Tribe tells of years of bias in Port Angeles

PORT ANGELES — Racism is real in Port Angeles, Lower Elwha Klallam tribal members said Tuesday — and it’s much older than the controversy over the Hood Canal Bridge graving yard.

“Racism, it is hush-hush,” Tribal Chairwoman Frances Charles told the city’s Multicultural Task Force, which held a special meeting in the tribal center on the Lower Elwha Klallam reservation.

“It is not perceived (by non-Natives), but we feel it.”

“There’s always been racism,” tribal member Monica Charles agreed.

“It just flares up when there’s an issue like the graving yard.”
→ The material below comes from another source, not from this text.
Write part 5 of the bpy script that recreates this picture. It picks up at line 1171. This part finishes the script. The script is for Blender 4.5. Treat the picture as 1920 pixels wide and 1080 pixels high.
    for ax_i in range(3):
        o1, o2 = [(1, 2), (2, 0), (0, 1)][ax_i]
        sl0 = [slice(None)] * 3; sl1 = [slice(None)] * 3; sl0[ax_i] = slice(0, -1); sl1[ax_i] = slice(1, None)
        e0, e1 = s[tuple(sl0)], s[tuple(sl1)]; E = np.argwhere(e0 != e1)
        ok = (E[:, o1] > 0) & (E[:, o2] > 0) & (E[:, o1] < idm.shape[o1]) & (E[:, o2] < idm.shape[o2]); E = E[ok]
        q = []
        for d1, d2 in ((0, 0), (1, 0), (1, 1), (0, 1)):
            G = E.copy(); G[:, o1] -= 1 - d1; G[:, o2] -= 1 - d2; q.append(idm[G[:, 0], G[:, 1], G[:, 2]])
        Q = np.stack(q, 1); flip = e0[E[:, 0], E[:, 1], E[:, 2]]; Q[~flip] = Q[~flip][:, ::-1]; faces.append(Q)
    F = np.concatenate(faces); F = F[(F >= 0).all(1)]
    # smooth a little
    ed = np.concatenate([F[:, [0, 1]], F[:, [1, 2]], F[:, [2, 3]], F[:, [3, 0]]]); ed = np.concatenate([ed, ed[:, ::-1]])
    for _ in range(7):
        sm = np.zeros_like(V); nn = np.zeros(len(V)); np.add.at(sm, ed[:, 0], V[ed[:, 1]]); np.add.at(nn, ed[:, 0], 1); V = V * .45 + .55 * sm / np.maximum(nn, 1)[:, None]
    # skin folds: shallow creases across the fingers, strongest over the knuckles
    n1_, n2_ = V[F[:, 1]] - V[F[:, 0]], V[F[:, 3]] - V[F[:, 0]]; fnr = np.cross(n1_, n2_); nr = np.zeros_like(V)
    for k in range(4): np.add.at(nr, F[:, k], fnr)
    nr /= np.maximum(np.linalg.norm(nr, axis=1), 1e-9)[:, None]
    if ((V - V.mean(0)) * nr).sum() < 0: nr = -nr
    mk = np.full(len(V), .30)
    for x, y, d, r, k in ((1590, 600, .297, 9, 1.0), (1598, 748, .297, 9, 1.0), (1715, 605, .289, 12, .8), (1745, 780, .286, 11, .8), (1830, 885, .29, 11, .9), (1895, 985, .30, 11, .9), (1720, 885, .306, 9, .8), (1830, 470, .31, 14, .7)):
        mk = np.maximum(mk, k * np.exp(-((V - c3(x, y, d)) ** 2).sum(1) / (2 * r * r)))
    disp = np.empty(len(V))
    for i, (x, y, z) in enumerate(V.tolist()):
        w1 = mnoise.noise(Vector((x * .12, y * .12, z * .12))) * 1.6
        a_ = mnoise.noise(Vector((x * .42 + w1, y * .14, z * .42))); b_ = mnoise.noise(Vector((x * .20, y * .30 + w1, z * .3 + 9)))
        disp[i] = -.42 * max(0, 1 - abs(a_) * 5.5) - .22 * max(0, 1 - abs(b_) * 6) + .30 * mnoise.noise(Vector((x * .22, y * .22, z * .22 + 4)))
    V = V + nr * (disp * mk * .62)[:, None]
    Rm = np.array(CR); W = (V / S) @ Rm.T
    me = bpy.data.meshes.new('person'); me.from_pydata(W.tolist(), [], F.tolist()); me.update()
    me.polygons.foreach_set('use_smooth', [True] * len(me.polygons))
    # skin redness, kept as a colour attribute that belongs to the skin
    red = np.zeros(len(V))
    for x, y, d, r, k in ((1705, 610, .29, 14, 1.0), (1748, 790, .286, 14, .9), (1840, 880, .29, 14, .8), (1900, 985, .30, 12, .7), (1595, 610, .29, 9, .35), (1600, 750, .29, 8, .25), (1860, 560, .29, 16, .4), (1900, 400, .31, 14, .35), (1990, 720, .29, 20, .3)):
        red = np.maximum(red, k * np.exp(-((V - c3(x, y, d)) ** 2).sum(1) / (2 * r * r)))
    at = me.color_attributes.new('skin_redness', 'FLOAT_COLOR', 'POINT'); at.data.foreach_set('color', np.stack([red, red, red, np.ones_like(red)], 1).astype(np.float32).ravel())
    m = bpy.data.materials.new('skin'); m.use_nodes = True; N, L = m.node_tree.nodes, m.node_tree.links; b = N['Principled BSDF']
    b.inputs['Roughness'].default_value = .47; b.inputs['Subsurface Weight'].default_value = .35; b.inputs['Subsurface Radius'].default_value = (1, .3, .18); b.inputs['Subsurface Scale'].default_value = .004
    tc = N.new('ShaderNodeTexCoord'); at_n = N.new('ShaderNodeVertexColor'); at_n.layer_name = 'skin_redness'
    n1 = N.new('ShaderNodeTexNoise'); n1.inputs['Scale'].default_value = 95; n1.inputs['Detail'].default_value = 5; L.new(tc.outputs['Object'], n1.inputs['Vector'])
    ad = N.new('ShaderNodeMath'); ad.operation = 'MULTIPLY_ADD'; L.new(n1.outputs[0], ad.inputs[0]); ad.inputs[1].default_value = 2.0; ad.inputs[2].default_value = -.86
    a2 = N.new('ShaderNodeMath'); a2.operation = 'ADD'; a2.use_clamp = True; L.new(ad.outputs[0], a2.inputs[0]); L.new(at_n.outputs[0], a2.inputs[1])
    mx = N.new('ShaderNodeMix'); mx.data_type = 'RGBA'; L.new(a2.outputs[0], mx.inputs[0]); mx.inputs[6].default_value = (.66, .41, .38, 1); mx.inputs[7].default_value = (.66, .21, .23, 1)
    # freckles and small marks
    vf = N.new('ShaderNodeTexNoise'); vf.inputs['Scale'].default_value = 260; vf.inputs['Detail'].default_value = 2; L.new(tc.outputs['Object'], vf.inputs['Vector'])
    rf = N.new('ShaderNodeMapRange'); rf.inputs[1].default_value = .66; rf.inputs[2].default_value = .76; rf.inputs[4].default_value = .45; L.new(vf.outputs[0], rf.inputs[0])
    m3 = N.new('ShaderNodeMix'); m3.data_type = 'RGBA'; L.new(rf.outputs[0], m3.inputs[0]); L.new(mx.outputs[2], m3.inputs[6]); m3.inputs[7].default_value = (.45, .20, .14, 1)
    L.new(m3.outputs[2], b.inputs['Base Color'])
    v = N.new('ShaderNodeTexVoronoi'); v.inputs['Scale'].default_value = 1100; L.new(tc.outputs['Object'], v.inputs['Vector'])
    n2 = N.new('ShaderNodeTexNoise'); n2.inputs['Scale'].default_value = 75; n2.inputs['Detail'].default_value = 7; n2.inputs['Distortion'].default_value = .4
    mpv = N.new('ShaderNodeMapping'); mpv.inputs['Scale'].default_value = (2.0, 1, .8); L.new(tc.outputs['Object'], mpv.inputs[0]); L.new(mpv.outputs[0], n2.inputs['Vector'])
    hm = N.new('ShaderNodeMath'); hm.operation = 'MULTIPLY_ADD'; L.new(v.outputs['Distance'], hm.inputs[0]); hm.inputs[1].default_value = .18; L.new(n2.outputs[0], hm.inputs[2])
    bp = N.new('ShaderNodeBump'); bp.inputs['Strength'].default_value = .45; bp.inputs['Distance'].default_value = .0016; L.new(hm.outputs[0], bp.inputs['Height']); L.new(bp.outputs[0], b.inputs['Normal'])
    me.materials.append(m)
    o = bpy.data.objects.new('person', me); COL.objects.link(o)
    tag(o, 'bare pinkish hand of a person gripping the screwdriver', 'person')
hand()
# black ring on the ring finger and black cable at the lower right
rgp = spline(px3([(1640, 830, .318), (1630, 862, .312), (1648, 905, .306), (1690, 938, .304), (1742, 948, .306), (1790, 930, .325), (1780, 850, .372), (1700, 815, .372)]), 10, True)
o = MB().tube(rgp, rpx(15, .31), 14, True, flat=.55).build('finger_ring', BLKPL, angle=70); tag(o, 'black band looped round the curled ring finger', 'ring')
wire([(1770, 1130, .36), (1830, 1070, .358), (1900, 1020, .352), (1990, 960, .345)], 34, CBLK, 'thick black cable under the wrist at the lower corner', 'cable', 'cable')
The graving yard is the 22.5-acre site on the Port Angeles waterfront where the state had hoped to build huge concrete anchors, pontoons, and highway decks to replace the east end of the Hood Canal Bridge.

The project halted after workers discovered Klallam burials and artifacts throughout the site.

“It’s been an open grave for us,” said Monica Charles. “It has been an open wound.”

‘Genocide by archaeology’

She called the graving yard “genocide by archaeology.”

“The biggest archaeological discovery in the state they did in 15 months,” she said. “It should have taken 20 years.

“We are told to think about the greater good of the community.

“What we’re really being asked to do is step aside again.”